=== Problem to work on ===
Return precisely the span of lines from the top of the material below to the line containing "b.build('oval_inlay', 'gem', o)", both included. Pictures are excluded.

— START OF Records shown —

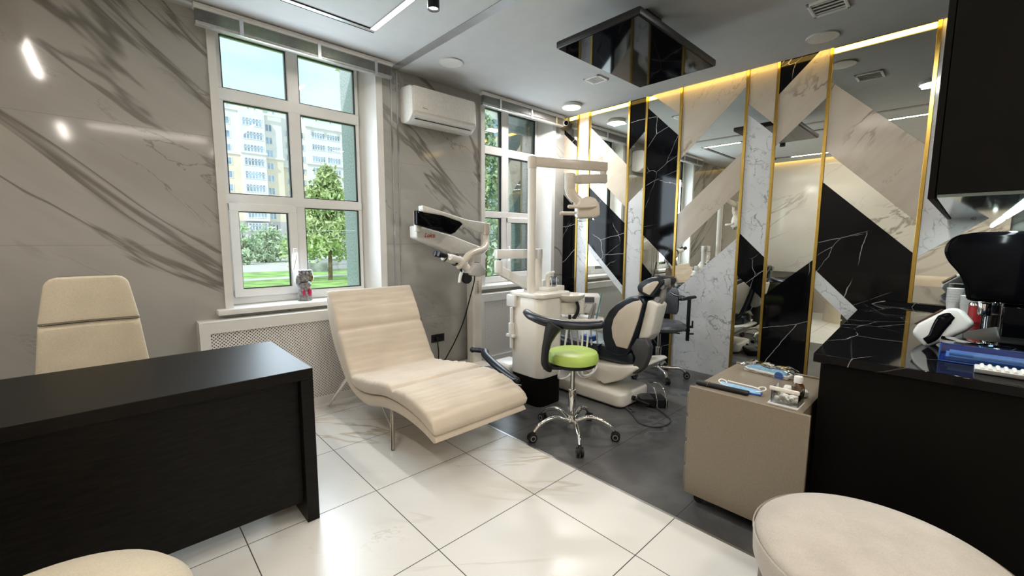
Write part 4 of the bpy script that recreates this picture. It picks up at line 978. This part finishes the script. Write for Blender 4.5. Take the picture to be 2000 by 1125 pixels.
# ================================================================== figurine on the sill
o = thing('figurine_vase', 'grey stoneware clenched-hand vase with two crimson ovals on the window sill', 'vase', (1.14, 3.70, .845))
gx, gy, gz = 1.135, 3.70, .845
b = MB(); b.lathe([(0, gz), (.052, gz), (.056, gz+.01), (.054, gz+.05), (.046, gz+.10), (.046, gz+.115), (.054, gz+.125), (.054, gz+.135), (.048, gz+.14), (.05, gz+.15), (0, gz+.15)], (gx, gy, 0), 24, sy=.8); b.build('cuff', 'stone_fig', o)
b = MB()
b.sphere((gx, gy, gz+.195), (.062, .048, .05), 20); b.sphere((gx-.05, gy-.01, gz+.175), (.024, .03, .045), 12)
for k in range(4): b.sphere((gx-.042+k*.028, gy-.035, gz+.225-abs(k-1.5)*.004), (.0165, .022, .018), 12); b.sphere((gx-.042+k*.028, gy-.02, gz+.243), (.015, .03, .014), 12)
b.build('fist', 'stone_fig', o)
b = MB(); b.sphere((gx+.045, gy-.02, gz+.19), (.022, .03, .038), 12); b.build('thumb', 'gold_fig', o)
for dx, s in ((-.018, .9), (.028, 1.1)):
    b = MB(); b.sphere((gx+dx, gy-.041, gz+.07), (.014*s, .012, .031*s), 16); b.build('oval_inlay', 'gem', o)

# ================================================================== on the drawer cabinet
zc = CT+.0012
o = thing('mask_pack', 'clear bag of light blue face masks at the back of the taupe cabinet', 'mask pack', (2.625, .70, zc), R(-6))
T_ = Matrix.Identity(4)
b = MB(); b.prism(rrect(-.05, -.115, .05, .115, .012), 'z', .0, .022, .006); b.build('bag_base', 'paper', o, True)
for k in range(4):
    b = MB(); b.box((-.045+.004*k, -.10-.003*k, .0222+.006*k), (.038, .10-.004*k, .0275+.006*k), .0025); b.build('folded_mask', 'blue_mask', o, True)
b = MB()
def bag(u, v):
    a = 2*PI*u; w = .060*math.copysign(abs(math.cos(a))**.5, math.cos(a)); h = .026*math.copysign(abs(math.sin(a))**.6, math.sin(a))
    k = 1-.25*abs(2*v-1)**6; y = -.135+.27*v
    return Vector((w*k+.006*noise.noise(Vector((w*30, y*20, 1))), y, max(.001, .027+h*k*(1-.4*abs(2*v-1)**5)+.008*noise.noise(Vector((w*40, y*30, 3))))))
b.surf(bag, 28, 26, closed_u=True); b.build('clear_bag', 'clear', o, True, 70)
b = MB(); b.lathe([(0, 0), (.022, 0), (.022, .001), (0, .001)], (-.0515, -.07, .014), 24, rot=(0, R(-90), 0)); b.build('round_logo', 'blue_deep', o, True)
MB().tube([(.0, -.13, .02), (-.01, -.15, .012), (-.03, -.165, .004), (-.05, -.17, .003)], .0018, 6, smooth=3).build('ear_loop', 'paper', o, True)
o = thing('instrument_case', 'slim black patterned case lying along the near edge of the taupe cabinet', 'case', (2.165, .80, zc), R(4))
MB().box((-.02, -.145, .001), (.018, .10, .020), .008, 3).build('case_body', 'black_plastic', o, True)
MB().box((-.021, .04, .009), (.019, .043, .0215), .001).build('clasp', 'steel', o, True)
o = thing('face_mask', 'folded blue face masks with white ear loops, lying on the black case', 'face mask', (2.215, .72, zc), R(8))
b = MB()
def mk(u, v): return Vector((-.022+.05*u, -.10+.18*v, .004+.020*math.sin(PI*u)*(.5+.5*v)+.004*math.sin(u*22)))
b.surf(mk, 24, 12); b.surf(lambda u, v: mk(u, v)+Vector((0, 0, -.003)), 24, 12); b.build('mask_sheet', 'blue_mask', o, True, 60)
b = MB(); b.box((-.028, -.105, .001), (.022, .06, .008), .003); b.build('mask_sheet', 'blue_deep', o, True)
for y0, s in ((-.085, -1), (.05, 1)):
    MB().tube([(.0, y0, .026), (.01, y0+.01*s, .034), (.005, y0+.03*s, .038), (-.015, y0+.035*s, .032), (-.022, y0+.012*s, .020), (-.015, y0-.005*s, .016)], .0028, 6, smooth=4).build('ear_loop', 'paper', o, True)
MB().tube([(.012, .05, .034), (.006, -.01, .032), (.002, -.07, .030), (.004, -.095, .022)], .0035, 6, smooth=4).build('ear_loop', 'paper', o, True)
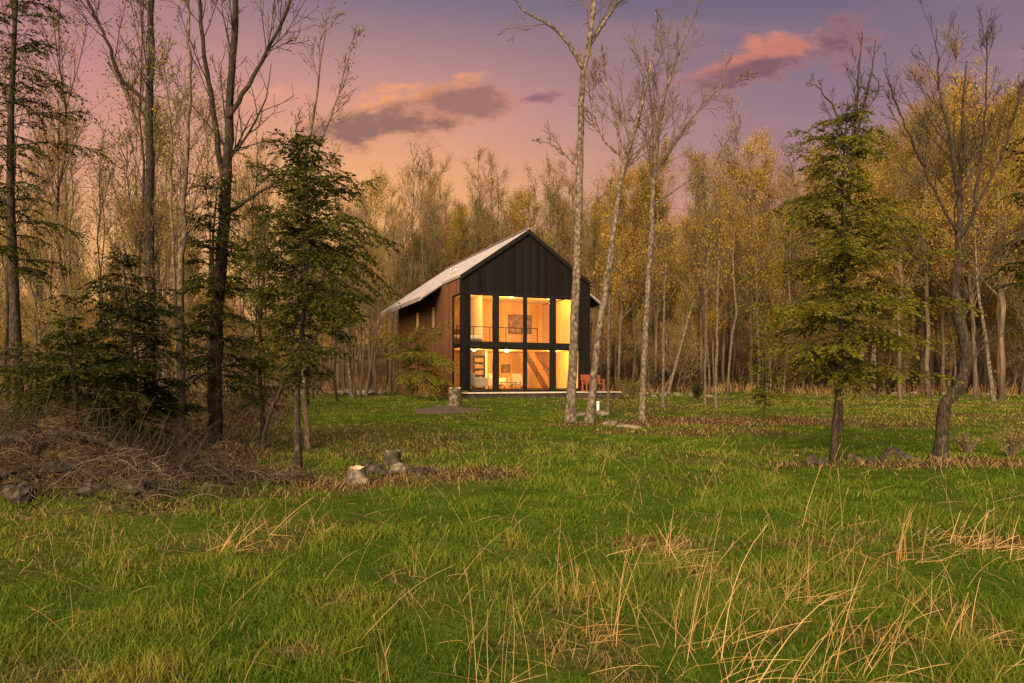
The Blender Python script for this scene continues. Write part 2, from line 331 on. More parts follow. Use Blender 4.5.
def build_world():
    w = bpy.data.worlds.new('World'); SC.world = w; w.use_nodes = True
    nt = w.node_tree; nt.nodes.clear(); L = nt.links.new
    def mth(op, a, b=None, c=None, clamp=False):
        n = nt.nodes.new('ShaderNodeMath'); n.operation = op; n.use_clamp = clamp
        for i, v in enumerate((a, b, c)):
            if v is None: continue
            if isinstance(v, (int, float)): n.inputs[i].default_value = v
            else: L(v, n.inputs[i])
        return n.outputs[0]
    def mixc(f, a, b):
        n = nt.nodes.new('ShaderNodeMix'); n.data_type = 'RGBA'
        for i, v in ((0, f), (6, a), (7, b)):
            if isinstance(v, (int, float)): n.inputs[i].default_value = v
            elif isinstance(v, tuple): n.inputs[i].default_value = (*v, 1)
            else: L(v, n.inputs[i])
        return n.outputs[2]
    def smooth(x, a, b):
        n = nt.nodes.new('ShaderNodeMapRange'); n.interpolation_type = 'SMOOTHSTEP'
        L(x, n.inputs[0]); n.inputs[1].default_value = a; n.inputs[2].default_value = b
        return n.outputs[0]
    tc = nt.nodes.new('ShaderNodeTexCoord'); sp = nt.nodes.new('ShaderNodeSeparateXYZ'); L(tc.outputs['Generated'], sp.inputs[0])
    x, y, z = sp.outputs
    el = mth('MULTIPLY', mth('ARCSINE', z), 180 / PI)
    az = mth('MULTIPLY', mth('ARCTAN2', x, y), 180 / PI)
    e01 = mth('DIVIDE', el, 45.0, clamp=True)
    left = ramp(nt, e01, [(0.0, lin(240, 172, 92)), (0.20, lin(238, 172, 106)), (0.33, lin(214, 152, 124)), (0.48, lin(188, 132, 130)), (0.66, lin(150, 110, 122)), (1, lin(114, 98, 120))])
    mid = ramp(nt, e01, [(0.0, lin(232, 165, 95)), (0.28, lin(238, 170, 106)), (0.36, lin(234, 166, 112)), (0.48, lin(204, 146, 128)), (0.64, lin(126, 108, 126)), (1, lin(100, 94, 122))])
    right = ramp(nt, e01, [(0.0, lin(205, 140, 110)), (0.28, lin(180, 126, 124)), (0.42, lin(148, 116, 128)), (0.62, lin(106, 94, 118)), (1, lin(88, 84, 116))])
    sky = mixc(smooth(az, -36, -14), left, mid)
    sky = mixc(smooth(az, -12, 26), sky, right)
    # clouds, laid out over the sky by direction
    ysafe = mth('MAXIMUM', y, 0.05)
    u = mth('DIVIDE', x, ysafe); v = mth('DIVIDE', z, ysafe)
    front = smooth(y, 0.1, 0.3)
    def noise(scale, detail, sx, sy, off, rough=0.55):
        cb = nt.nodes.new('ShaderNodeCombineXYZ')
        L(mth('MULTIPLY', u, sx), cb.inputs[0]); L(mth('MULTIPLY', v, sy), cb.inputs[1]); cb.inputs[2].default_value = off
        n = nt.nodes.new('ShaderNodeTexNoise'); n.inputs['Scale'].default_value = scale; n.inputs['Detail'].default_value = detail; n.inputs['Roughness'].default_value = rough
        L(cb.outputs[0], n.inputs['Vector']); return n.outputs[0]
    def cloud(sky, px, py, rx, ry, tilt, core, rim, off, dens=1.0, edge=0.5):
        cu, cv = (px - 512) / F, (HOR - py) / F
        du = mth('SUBTRACT', u, cu); dv = mth('SUBTRACT', mth('SUBTRACT', v, cv), mth('MULTIPLY', du, tilt))
        r2 = mth('ADD', mth('POWER', mth('ABSOLUTE', mth('DIVIDE', du, rx / F)), 2.0), mth('POWER', mth('ABSOLUTE', mth('DIVIDE', dv, ry / F)), 2.0))
        d = mth('SUBTRACT', 1.0, mth('SQRT', r2))
        n = noise(12.0, 8, 1.0, 2.2, off, 0.62)
        f = mth('ADD', d, mth('MULTIPLY', mth('SUBTRACT', n, 0.5), 3.2))
        m = mth('MULTIPLY', mth('MULTIPLY', smooth(f, 0.0, edge), dens), front)
        n2 = noise(7.0, 5, 1.0, 2.0, off + 3.3)
        lightside = mth('ADD', mth('ADD', mth('DIVIDE', dv, ry / F), mth('MULTIPLY', mth('DIVIDE', du, rx / F), -0.35)), mth('MULTIPLY', mth('SUBTRACT', n2, 0.5), 3.4))
        thin = mth('SUBTRACT', 1.0, smooth(f, 0.15, 0.8))
        k = mth('MAXIMUM', smooth(lightside, 0.2, 1.1), mth('MULTIPLY', thin, 0.55))
        return mixc(m, sky, mixc(k, core, rim))
    # long faint veil
    veil = mth('MULTIPLY', mth('MULTIPLY', smooth(noise(3.0, 6, 1.0, 5.0, 7.7), 0.50, 0.78), 0.12), front)
    sky = mixc(veil, sky, lin(236, 168, 132))
    sky = cloud(sky, 290, 96, 90, 16, 0.05, lin(218, 146, 122), lin(238, 168, 122), 1.0, 0.55, 1.0)
    sky = cloud(sky, 392, 121, 122, 33, 0.24, lin(148, 104, 92), lin(240, 158, 98), 2.35, 1.0, 0.75)
    sky = cloud(sky, 458, 102, 64, 22, 0.0, lin(156, 108, 96), lin(218, 144, 110), 4.1, .95, .7)
    sky = cloud(sky, 538, 98, 34, 9, 0.15, lin(142, 98, 106), lin(190, 130, 126), 5.6)
    sky = cloud(sky, 764, 61, 118, 32, 0.30, lin(124, 86, 94), lin(206, 126, 102), 8.2, 1.0, .9)
    sky = cloud(sky, 786, 44, 40, 16, 0.1, lin(196, 120, 100), lin(226, 142, 108), 9.9, 0.9, .8)
    # fill light added to the unseen sky, overhead and behind the camera
    back = mth('MULTIPLY', smooth(mth('MULTIPLY', y, -1.0), -0.25, 0.8), smooth(el, -4, 6))
    over = smooth(el, 34, 75)
    boost = mth('MAXIMUM', back, over)
    sky = mixc(boost, sky, (1.6, 1.29, 0.86))
    ns = nt.nodes.new('ShaderNodeTexSky'); ns.sky_type = 'NISHITA'; ns.sun_disc = False
    ns.sun_elevation = SUN_EL; ns.sun_rotation = SUN_AZ % (2 * PI)
    bgs = nt.nodes.new('ShaderNodeBackground'); L(ns.outputs[0], bgs.inputs[0]); bgs.inputs[1].default_value = 0.0015
    bg = nt.nodes.new('ShaderNodeBackground'); L(sky, bg.inputs[0]); bg.inputs[1].default_value = 1.07 / 2 ** EXPO
    ad = nt.nodes.new('ShaderNodeAddShader'); L(bg.outputs[0], ad.inputs[0]); L(bgs.outputs[0], ad.inputs[1])
    out = nt.nodes.new('ShaderNodeOutputWorld'); L(ad.outputs[0], out.inputs[0])
build_world()

# ------------------------------------------------------------------ ground
# brown patches given by (pixel column, pixel row, half width m, half depth m, strength), turned into ground positions once
BROWN = []
for px, py, rx, ry, k in [(445, 474, 1.3, 1.0, 1.0), (350, 482, 1.5, 0.8, 0.9), (400, 452, 1.6, 1.5, 0.6), (640, 424, 2.2, 1.6, 1.0), (690, 420, 2.4, 1.5, 1.0), (760, 422, 3.4, 2.0, 1.0), (700, 432, 2.6, 1.4, .7), (960, 404, 4, 2.6, .55), (820, 404, 4, 2.0, .45), (560, 448, 2.4, 1.0, .35), (400, 440, 2.0, 2.0, .5),
                          (590, 425, 1.2, 0.9, 0.7), (870, 424, 3.4, 1.6, 0.6), (985, 416, 3, 2.0, 0.6), (830, 465, 1.6, 0.5, 0.7), (905, 464, 1.8, 0.5, 0.9), (1000, 463, 1.4, 0.8, 0.8),
                          (250, 497, 0.9, 0.3, 0.5), (150, 508, 0.9, 0.3, 0.5), (60, 515, 0.8, 0.3, 0.5), (330, 432, 2.2, 3.0, 0.55), (470, 440, 1.6, 2.0, 0.35),
                          (640, 385, 9, 7, 0.3), (265, 550, 0.3, 0.12, 0.7), (650, 545, 0.55, 0.28, 0.7), (1000, 545, 0.5, 0.25, 0.8), (520, 545, 0.3, 0.15, 0.5), (345, 600, .2, .15, .6), (690, 575, .4, .25, .5), (880, 640, .3, .2, .5), (300, 655, .25, .15, .6), (800, 545, .5, .2, .5)]:
    X, Y = on_ground(px, py); BROWN.append((X, Y, rx, ry, k))

def brown(x, y):
    w = np.zeros_like(x)
    n = 0.9 * fbm(x, y, 1.3, 11) + 0.5 * vnoise(x, y, 0.35, 15)
    for X, Y, rx, ry, k in BROWN:
        r = np.sqrt(((x - X) / rx) ** 2 + ((y - Y) / ry) ** 2)
        w = np.maximum(w, np.minimum(1, 1.25 * k) * sstep(1.5, 0.45, r + 0.6 * n))
    b = sstep(0.06, 0.45, bank(x, y))
    woods = sstep(0, 7, y - 47 + 0.12 * x + 4 * fbm(x, y, 6, 13))
    hb = sstep(0, 3, y - 33 - 0.10 * np.abs(x + 10)) * sstep(-5, -9, x)
    w = np.maximum(w, np.maximum(b, np.maximum(woods, 0.0 * hb)))
    w = np.maximum(w, 0.45 * sstep(0.08, 0.4, fbm(x, y, 1.9, 21)) * sstep(3, 7, y))
    w = np.maximum(w, 0.6 * sstep(-0.1, 0.45, fbm(x, y, 3.2, 23) + .08) * sstep(14, 22, y) * sstep(2, 7, x + .05 * y))
    w = np.maximum(w, 0.6 * sstep(0.12, 0.4, fbm(x, y, 0.6, 27)) * sstep(9, 4, y))
    return np.clip(w, 0, 1)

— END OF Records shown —

=== Correct response ===
Write part 4 of the bpy script that recreates this picture. It picks up at line 978. This part finishes the script. Write for Blender 4.5. Take the picture to be 2000 by 1125 pixels.
# ================================================================== figurine on the sill
o = thing('figurine_vase', 'grey stoneware clenched-hand vase with two crimson ovals on the window sill', 'vase', (1.14, 3.70, .845))
gx, gy, gz = 1.135, 3.70, .845
b = MB(); b.lathe([(0, gz), (.052, gz), (.056, gz+.01), (.054, gz+.05), (.046, gz+.10), (.046, gz+.115), (.054, gz+.125), (.054, gz+.135), (.048, gz+.14), (.05, gz+.15), (0, gz+.15)], (gx, gy, 0), 24, sy=.8); b.build('cuff', 'stone_fig', o)
b = MB()
b.sphere((gx, gy, gz+.195), (.062, .048, .05), 20); b.sphere((gx-.05, gy-.01, gz+.175), (.024, .03, .045), 12)
for k in range(4): b.sphere((gx-.042+k*.028, gy-.035, gz+.225-abs(k-1.5)*.004), (.0165, .022, .018), 12); b.sphere((gx-.042+k*.028, gy-.02, gz+.243), (.015, .03, .014), 12)
b.build('fist', 'stone_fig', o)
b = MB(); b.sphere((gx+.045, gy-.02, gz+.19), (.022, .03, .038), 12); b.build('thumb', 'gold_fig', o)
for dx, s in ((-.018, .9), (.028, 1.1)):
    b = MB(); b.sphere((gx+dx, gy-.041, gz+.07), (.014*s, .012, .031*s), 16); b.build('oval_inlay', 'gem', o)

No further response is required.